+++ SUPPLIED MATERIAL +++
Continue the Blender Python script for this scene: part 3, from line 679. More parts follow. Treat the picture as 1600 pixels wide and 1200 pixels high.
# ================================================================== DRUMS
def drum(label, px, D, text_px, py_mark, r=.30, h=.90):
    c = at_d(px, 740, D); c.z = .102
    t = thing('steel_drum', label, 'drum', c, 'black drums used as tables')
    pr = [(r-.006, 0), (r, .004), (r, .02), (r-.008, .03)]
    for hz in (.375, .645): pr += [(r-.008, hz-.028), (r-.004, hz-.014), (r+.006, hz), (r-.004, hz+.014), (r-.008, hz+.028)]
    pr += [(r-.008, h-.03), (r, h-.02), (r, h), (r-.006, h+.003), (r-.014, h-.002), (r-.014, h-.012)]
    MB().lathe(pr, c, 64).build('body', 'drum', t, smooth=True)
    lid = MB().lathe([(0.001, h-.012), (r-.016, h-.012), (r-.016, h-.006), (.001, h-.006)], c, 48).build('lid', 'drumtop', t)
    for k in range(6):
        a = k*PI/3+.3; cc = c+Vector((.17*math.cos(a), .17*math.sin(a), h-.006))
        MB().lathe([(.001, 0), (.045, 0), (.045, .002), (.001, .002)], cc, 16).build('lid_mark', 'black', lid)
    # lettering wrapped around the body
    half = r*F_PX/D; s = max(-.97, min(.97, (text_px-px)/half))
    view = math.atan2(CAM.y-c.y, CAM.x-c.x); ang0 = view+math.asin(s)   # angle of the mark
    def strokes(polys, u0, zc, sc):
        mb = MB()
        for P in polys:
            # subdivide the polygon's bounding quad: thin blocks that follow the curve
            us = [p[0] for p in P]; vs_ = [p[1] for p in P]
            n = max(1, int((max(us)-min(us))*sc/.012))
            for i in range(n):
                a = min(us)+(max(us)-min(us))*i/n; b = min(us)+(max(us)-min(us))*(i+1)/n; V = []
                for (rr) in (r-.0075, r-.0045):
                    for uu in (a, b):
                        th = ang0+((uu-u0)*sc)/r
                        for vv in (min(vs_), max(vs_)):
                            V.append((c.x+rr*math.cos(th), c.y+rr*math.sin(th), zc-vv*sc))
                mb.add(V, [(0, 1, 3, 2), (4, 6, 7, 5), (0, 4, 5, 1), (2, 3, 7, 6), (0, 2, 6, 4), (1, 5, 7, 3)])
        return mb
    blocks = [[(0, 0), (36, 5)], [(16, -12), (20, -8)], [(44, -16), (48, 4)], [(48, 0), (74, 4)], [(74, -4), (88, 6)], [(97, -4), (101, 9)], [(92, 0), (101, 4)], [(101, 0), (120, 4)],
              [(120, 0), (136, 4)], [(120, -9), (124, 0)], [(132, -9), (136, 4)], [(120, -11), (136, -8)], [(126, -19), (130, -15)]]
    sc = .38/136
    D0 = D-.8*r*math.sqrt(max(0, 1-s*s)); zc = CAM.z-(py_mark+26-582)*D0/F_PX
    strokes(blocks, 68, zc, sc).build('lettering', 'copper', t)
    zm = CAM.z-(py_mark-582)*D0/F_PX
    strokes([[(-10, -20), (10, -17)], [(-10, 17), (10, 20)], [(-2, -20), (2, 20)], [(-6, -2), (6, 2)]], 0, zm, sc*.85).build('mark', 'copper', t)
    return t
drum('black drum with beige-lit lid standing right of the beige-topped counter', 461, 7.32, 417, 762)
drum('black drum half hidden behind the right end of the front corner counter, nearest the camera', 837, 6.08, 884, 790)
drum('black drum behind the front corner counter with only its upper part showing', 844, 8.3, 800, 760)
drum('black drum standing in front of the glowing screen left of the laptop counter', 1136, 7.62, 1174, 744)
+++
▶ [TASK BRIEF]
Copy out the whole listing exactly as written.

▶ [WRITTEN SOLUTION]
Continue the Blender Python script for this scene: part 3, from line 679. More parts follow. Treat the picture as 1600 pixels wide and 1200 pixels high.
# ================================================================== DRUMS
def drum(label, px, D, text_px, py_mark, r=.30, h=.90):
    c = at_d(px, 740, D); c.z = .102
    t = thing('steel_drum', label, 'drum', c, 'black drums used as tables')
    pr = [(r-.006, 0), (r, .004), (r, .02), (r-.008, .03)]
    for hz in (.375, .645): pr += [(r-.008, hz-.028), (r-.004, hz-.014), (r+.006, hz), (r-.004, hz+.014), (r-.008, hz+.028)]
    pr += [(r-.008, h-.03), (r, h-.02), (r, h), (r-.006, h+.003), (r-.014, h-.002), (r-.014, h-.012)]
    MB().lathe(pr, c, 64).build('body', 'drum', t, smooth=True)
    lid = MB().lathe([(0.001, h-.012), (r-.016, h-.012), (r-.016, h-.006), (.001, h-.006)], c, 48).build('lid', 'drumtop', t)
    for k in range(6):
        a = k*PI/3+.3; cc = c+Vector((.17*math.cos(a), .17*math.sin(a), h-.006))
        MB().lathe([(.001, 0), (.045, 0), (.045, .002), (.001, .002)], cc, 16).build('lid_mark', 'black', lid)
    # lettering wrapped around the body
    half = r*F_PX/D; s = max(-.97, min(.97, (text_px-px)/half))
    view = math.atan2(CAM.y-c.y, CAM.x-c.x); ang0 = view+math.asin(s)   # angle of the mark
    def strokes(polys, u0, zc, sc):
        mb = MB()
        for P in polys:
            # subdivide the polygon's bounding quad: thin blocks that follow the curve
            us = [p[0] for p in P]; vs_ = [p[1] for p in P]
            n = max(1, int((max(us)-min(us))*sc/.012))
            for i in range(n):
                a = min(us)+(max(us)-min(us))*i/n; b = min(us)+(max(us)-min(us))*(i+1)/n; V = []
                for (rr) in (r-.0075, r-.0045):
                    for uu in (a, b):
                        th = ang0+((uu-u0)*sc)/r
                        for vv in (min(vs_), max(vs_)):
                            V.append((c.x+rr*math.cos(th), c.y+rr*math.sin(th), zc-vv*sc))
                mb.add(V, [(0, 1, 3, 2), (4, 6, 7, 5), (0, 4, 5, 1), (2, 3, 7, 6), (0, 2, 6, 4), (1, 5, 7, 3)])
        return mb
    blocks = [[(0, 0), (36, 5)], [(16, -12), (20, -8)], [(44, -16), (48, 4)], [(48, 0), (74, 4)], [(74, -4), (88, 6)], [(97, -4), (101, 9)], [(92, 0), (101, 4)], [(101, 0), (120, 4)],
              [(120, 0), (136, 4)], [(120, -9), (124, 0)], [(132, -9), (136, 4)], [(120, -11), (136, -8)], [(126, -19), (130, -15)]]
    sc = .38/136
    D0 = D-.8*r*math.sqrt(max(0, 1-s*s)); zc = CAM.z-(py_mark+26-582)*D0/F_PX
    strokes(blocks, 68, zc, sc).build('lettering', 'copper', t)
    zm = CAM.z-(py_mark-582)*D0/F_PX
    strokes([[(-10, -20), (10, -17)], [(-10, 17), (10, 20)], [(-2, -20), (2, 20)], [(-6, -2), (6, 2)]], 0, zm, sc*.85).build('mark', 'copper', t)
    return t
drum('black drum with beige-lit lid standing right of the beige-topped counter', 461, 7.32, 417, 762)
drum('black drum half hidden behind the right end of the front corner counter, nearest the camera', 837, 6.08, 884, 790)
drum('black drum behind the front corner counter with only its upper part showing', 844, 8.3, 800, 760)
drum('black drum standing in front of the glowing screen left of the laptop counter', 1136, 7.62, 1174, 744)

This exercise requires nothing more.